On arriving at her new abode on the Herengracht, the ingénue Petronella discovers a troubled household. When the door opens she meets the enigmatic and imperious Marin, the assured Cornelia and the handsome negro, Otto. As the reader is invited in, witnessing events through Nella's eyes, a power play ensues.
The discomfort and palpable tension in the Brandt home is reflected in Burton’s simple prose, The air is hot, the atmosphere a bruise. When Nella’s husband, Johannes, awkwardly presents her with the gift of a 30,000 Guilder ornately carved and intricately crafted cabinet, encasing a nine roomed dolls' house mirroring their home, she feels patronised when he asks her to amuse herself by furnishing it.
Nevertheless she hires the services of an elusive miniaturist commissioning a few pieces that appeal to her expectations.This opens the door to further mysteries. Why does the miniaturist seem to eerily know more about her situation than she does? As Nella observes, she spins my life…And I cannot see the consequences. Under the miniaturist’s gaze, the young bride experiences the unprecedented sensation of being impaled- the woman’s scrutiny is like a beam of cold light dissecting her, filling her with an awareness of her own body.
Burton explains how her novel addresses moral anxiety through the motif of the reflective nature of interiors: It explores what is hidden, what cannot be said. It lays bare the struggle to be understood, the desire to connect, but also the wish to hand over our fates to an outside force rather than take responsibility for our choices.
For a first time author, Burton is masterful in her command of simile and metaphor expressing love: You are sunlight through a window, which I stand in, warmed, nervousness: her fingers are damp, like a pond-pulled frog, austere anger: the ice in her voice slides all the way down the stairs, making him freeze and the fluidity of movement: the animal moves like spilled liquid, masterless, a chess piece rolling out of place.
Who is Jack? Who is Peebo? Who are Rezeki and Dhana? Why is it so important for Johannes to sell sugar for the Meermans? What is the Brandts’ secret that threatens to destroy them all? What is the miniaturist’s motive for sending messages? Is she a prophetess? Why is Nella writing letters to a clockmaker? Will she sink or swim in a world of religious hypocrisy where Gingerbread Men are outlawed for their false sugary idolatry? Are we the architects of our own destiny? Can Nella find the inner strength to deal with adversity and discover herself?
Read The Miniaturist and all will be revealed whilst you marvel along the way at the sumptuousness of the language and evocative imagery alive with shades of light and dark. This book is a master class in historical fiction and a good choice for a reading club. It is not difficult to see why it was at the centre of a bidding war with 11 publishers and quickly became a best-seller. Reminiscent of Chevalier's The Girl with a Pearl Earring in its period setting, it deserves to be put on the silver screen.
Burton includes a glossary of terms, financial comparisons; further reading suggestions and her own thoughts to enhance the reader’s understanding of the period in this paperback edition.

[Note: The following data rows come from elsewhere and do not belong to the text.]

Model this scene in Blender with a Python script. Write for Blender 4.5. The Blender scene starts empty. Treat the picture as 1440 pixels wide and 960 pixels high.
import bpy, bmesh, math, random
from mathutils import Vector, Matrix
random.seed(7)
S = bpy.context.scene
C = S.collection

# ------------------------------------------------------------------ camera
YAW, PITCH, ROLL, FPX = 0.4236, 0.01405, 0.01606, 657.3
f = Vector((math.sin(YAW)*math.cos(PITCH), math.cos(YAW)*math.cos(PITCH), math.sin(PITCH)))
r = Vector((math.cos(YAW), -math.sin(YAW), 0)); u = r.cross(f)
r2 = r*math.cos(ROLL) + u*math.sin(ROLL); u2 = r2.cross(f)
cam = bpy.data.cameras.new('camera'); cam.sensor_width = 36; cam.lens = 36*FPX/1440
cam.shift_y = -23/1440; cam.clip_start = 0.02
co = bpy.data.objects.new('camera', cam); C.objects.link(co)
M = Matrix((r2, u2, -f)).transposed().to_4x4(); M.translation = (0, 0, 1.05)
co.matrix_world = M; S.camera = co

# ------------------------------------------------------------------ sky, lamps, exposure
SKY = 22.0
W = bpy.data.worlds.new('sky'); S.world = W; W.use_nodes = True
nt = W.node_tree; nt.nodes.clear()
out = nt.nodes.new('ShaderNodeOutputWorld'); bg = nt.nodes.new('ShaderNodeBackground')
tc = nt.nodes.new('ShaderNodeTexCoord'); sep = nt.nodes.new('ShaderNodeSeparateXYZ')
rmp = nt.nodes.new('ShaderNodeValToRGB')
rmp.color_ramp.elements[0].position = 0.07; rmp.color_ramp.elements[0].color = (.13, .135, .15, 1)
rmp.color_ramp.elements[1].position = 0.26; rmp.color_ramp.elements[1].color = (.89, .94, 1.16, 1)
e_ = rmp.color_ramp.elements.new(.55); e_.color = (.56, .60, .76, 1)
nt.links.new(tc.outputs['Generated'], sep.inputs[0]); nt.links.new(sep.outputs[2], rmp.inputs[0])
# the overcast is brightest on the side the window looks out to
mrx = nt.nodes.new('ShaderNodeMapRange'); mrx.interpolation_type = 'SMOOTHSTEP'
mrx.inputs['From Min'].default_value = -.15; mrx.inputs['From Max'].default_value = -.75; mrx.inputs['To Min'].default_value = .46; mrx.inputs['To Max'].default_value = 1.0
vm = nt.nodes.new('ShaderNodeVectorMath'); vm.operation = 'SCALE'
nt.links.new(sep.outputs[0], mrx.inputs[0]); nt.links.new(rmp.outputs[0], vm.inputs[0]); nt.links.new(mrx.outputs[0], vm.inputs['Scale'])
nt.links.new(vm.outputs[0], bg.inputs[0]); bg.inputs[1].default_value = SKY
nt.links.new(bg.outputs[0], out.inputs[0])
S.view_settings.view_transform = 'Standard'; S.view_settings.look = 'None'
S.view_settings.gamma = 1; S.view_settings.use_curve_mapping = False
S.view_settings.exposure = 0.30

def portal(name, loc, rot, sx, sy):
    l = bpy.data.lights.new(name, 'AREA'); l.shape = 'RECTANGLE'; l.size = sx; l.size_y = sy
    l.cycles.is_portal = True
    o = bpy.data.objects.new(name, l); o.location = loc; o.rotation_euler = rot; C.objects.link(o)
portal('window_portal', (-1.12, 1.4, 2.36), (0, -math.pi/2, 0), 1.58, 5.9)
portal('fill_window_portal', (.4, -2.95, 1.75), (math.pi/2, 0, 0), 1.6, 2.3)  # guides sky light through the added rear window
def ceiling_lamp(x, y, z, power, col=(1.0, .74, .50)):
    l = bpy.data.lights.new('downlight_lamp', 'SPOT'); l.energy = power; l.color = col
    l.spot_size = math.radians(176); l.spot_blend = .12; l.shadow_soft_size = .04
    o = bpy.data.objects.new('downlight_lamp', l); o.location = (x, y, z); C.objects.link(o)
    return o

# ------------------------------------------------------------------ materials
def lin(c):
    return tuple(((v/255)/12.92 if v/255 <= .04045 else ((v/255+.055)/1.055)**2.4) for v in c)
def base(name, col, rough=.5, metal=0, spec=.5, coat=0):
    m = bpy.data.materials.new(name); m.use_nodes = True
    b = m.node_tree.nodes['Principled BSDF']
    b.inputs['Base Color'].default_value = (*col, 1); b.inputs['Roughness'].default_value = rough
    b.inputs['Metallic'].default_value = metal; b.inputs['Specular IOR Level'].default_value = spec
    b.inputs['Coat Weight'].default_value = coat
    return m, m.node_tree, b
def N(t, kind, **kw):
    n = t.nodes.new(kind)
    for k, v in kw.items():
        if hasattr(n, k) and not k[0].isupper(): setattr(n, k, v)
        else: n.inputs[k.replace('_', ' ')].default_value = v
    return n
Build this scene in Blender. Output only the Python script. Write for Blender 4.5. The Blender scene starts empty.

If you would like to read more about the "Golden Age" of commerce and the Dutch East India Company take a look at Vermeer's Hat: The seventeenth century and the dawn of the global world by Timothy Brook. For more on the sights, sounds and art of seventeenth Century Amsterdam, in a fictionalised setting based on a real life person, why not try I Am Rembrandt's Daughter by Lynn Cullen. Alternatively if you would like to stay in the world of miniatures and mystery, marvel at this curio: How Watson Learned the Trick by Arthur Conan Doyle, which includes a miniaturised tale of Sherlock Holmes measuring just 38.5mm by 33mm commissioned by Princess Marie Louise for the library of her dolls' house, along with a booklet detailing the design work undertaken by Sir Edward Lutyens to create this elaborate replica for Queen Mary, which displays contributions from over 1,500 of the finest artists, craftsmen and manufacturers of the early 20th century, has working electricity and boasts a garden created by Gertrude Jekyll. It is interesting to compare Queen Mary's 1924 miniature palace to Petronella Oortman's 1686 dolls' house which was encased in a cabinet of tortoiseshell adorned with pewter inlays and decorated with original, miniature paintings and murals commissioned from successful Dutch artists. It also featured hand-crafted wicker and upholstered furniture, sculpted ceiling reliefs, marble flooring, and miniature porcelain dish-ware specially ordered from China. Both were period portraits of interior life and objets d'arts to be marvelled at. Both cost a small fortune.